Nel contributes to that possibility by suggesting flaws in other works by Dr. Seuss, including sexism in The Cat in the Hat.  (He cites the late distinguished critic of children’s literature Alison Lurie in making this case.) Of course, there is a dearth of female characters in Dr. Seuss’s work.  I am a committed feminist and I consider myself to be acutely sensitive to sexism and misogyny in children’s books. I also use historical context when judging works of literature, and I know that there are many,  many books to complement, question, or mitigate the effect of one particular work.  Rejecting any children’s book which does not include an empowering vision of women and girls will automatically exclude hundreds of books with outstanding literary value, as well as many forgettable ones.  Parents and educators need to read critically with children in all cases.  Children also use their imagination in interpreting books.

Since Professor Nel insists that readers must be willing to have difficult and uncomfortable conversations about racism, a proposition with which I agree, I would like to suggest that he seems to be incapable of having such a conversation about Dr. Seuss’s legacy as a premature anti-fascist, and specifically as a champion of Europe’s Jews. The cartoonist spoke out loudly and persistently in his work, particularly for the leftist magazine PM,  about the Jewish people who were on the brink of genocide. Although Nel has briefly alluded to these cartoons in his work, he always and deliberately underestimates their value, because it would compromise his view of the author as an unregenerate racist.  In this interview, he again refers to “World War II cartoons that have grotesque caricatures of Japanese Americans and of the Japanese.”  If Nel is referring to Dr. Seuss’s awful defense of the incarceration of Japanese Americans during the war, that was indefensible.  Support for one beleaguered group of people does not excuse  oppression of another group. However, many Americans are barely aware of Dr. Seuss’s interwar cartoons published in leftist magazines. It is important to be intellectually honest about the author’s contradictions. Nel’s reference to Japanese, as opposed to Japanese Americans, is ambiguous.  The author drew numerous cartoons in leftist publications attacking Tojo, Hitler, and other fascist leaders and their followers.  Those are completely different from his disgraceful attacks on Japanese Americans.  I hope that Nel does not consider caricatures of Tojo to be any more unacceptable than those of Hitler or Mussolini.  Where are his detailed references to the Dr. Seuss cartoons lambasting the America First movement, Lindbergh, Hitler, and other fascists? 

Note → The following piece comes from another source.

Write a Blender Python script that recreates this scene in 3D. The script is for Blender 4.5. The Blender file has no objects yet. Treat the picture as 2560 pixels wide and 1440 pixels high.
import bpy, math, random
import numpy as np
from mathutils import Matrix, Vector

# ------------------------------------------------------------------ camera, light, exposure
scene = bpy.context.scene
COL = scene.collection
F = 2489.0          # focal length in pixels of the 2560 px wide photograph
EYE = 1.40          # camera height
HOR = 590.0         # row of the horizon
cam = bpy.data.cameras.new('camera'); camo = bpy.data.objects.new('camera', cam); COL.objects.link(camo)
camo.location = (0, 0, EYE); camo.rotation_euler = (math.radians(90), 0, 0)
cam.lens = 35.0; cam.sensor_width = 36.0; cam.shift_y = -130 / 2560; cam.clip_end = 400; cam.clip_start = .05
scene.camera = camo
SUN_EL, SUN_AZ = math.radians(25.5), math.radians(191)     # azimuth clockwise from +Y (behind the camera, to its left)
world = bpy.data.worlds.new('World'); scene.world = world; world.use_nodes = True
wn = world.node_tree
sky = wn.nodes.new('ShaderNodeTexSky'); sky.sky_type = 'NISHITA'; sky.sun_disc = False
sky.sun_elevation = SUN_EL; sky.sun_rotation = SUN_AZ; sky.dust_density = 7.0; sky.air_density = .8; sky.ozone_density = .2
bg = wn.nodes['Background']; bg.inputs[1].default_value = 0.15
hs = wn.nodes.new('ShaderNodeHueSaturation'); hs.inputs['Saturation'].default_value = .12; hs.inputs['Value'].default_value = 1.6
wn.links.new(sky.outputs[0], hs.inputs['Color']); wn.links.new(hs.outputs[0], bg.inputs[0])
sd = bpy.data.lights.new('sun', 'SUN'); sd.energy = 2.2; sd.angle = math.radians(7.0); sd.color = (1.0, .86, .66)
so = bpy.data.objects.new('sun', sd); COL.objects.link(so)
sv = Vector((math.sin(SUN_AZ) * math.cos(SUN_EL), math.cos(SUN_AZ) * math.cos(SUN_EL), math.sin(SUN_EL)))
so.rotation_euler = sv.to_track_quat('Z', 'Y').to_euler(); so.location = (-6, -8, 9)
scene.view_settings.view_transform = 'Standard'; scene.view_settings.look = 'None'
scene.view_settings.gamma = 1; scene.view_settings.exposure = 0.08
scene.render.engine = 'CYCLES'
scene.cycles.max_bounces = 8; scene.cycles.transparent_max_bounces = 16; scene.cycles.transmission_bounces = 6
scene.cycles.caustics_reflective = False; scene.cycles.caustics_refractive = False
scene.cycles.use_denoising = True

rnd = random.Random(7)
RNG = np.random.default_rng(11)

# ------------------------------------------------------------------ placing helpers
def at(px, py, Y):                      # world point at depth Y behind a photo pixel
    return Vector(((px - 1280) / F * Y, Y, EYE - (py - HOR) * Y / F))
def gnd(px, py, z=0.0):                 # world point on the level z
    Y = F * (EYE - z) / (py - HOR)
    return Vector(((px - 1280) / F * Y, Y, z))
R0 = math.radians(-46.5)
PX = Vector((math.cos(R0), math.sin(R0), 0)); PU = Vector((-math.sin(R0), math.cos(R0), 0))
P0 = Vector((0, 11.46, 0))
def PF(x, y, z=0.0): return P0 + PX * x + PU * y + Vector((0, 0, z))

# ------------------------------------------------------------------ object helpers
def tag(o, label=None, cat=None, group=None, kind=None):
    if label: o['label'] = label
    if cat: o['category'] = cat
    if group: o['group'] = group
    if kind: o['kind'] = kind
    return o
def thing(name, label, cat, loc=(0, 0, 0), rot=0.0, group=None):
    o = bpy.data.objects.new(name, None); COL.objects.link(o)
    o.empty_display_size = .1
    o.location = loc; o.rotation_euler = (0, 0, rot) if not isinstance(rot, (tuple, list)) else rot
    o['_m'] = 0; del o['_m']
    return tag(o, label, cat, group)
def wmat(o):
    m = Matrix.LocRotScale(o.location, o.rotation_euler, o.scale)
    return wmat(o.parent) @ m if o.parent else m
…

Finally, Professor Nel’s conclusion is that anyone who questions the repercussions of Seuss Enterprises’ decision refuses to engage in discussions of racism. It is difficult to refute this argument because it becomes circular. If someone believes that scholars, educators, and ordinary readers have a legitimate interest in having access to all of Dr. Seuss’s work, that person is merely avoiding discussions of racism. But effectively removing the books only negates any possibility of analysis or discussion. Any library or book collection contains hundreds of books which I personally find offensive, and a subset of books which I would consider appropriate for adults, but not for children.  Here is a link to the Library Bill of Rights.

Nel applauds the decision, whatever Seuss Enterprises’ motives, to issue this “product recall,” of “defective” works. “First, you need books that offer positive examples.” No, that is only one very small part of literature’s role.  You can watch Paw Patrol on t.v. with your children for practical moral lessons. It is an enjoyable show full of nice role models and no pretense to artistic quality.  “You need books that do not caricature people.” In that case, Dr. Seuss is out, since almost his entire body of work employs caricature, both verbally and visually. (I can’t help wondering what Maurice Sendak might have to say about these criteria.) Finally, “You need books to tell the truth.” Some of us are slightly less confident than Professor Nel that we can so easily determine what constitutes truth for each and every reader in every book.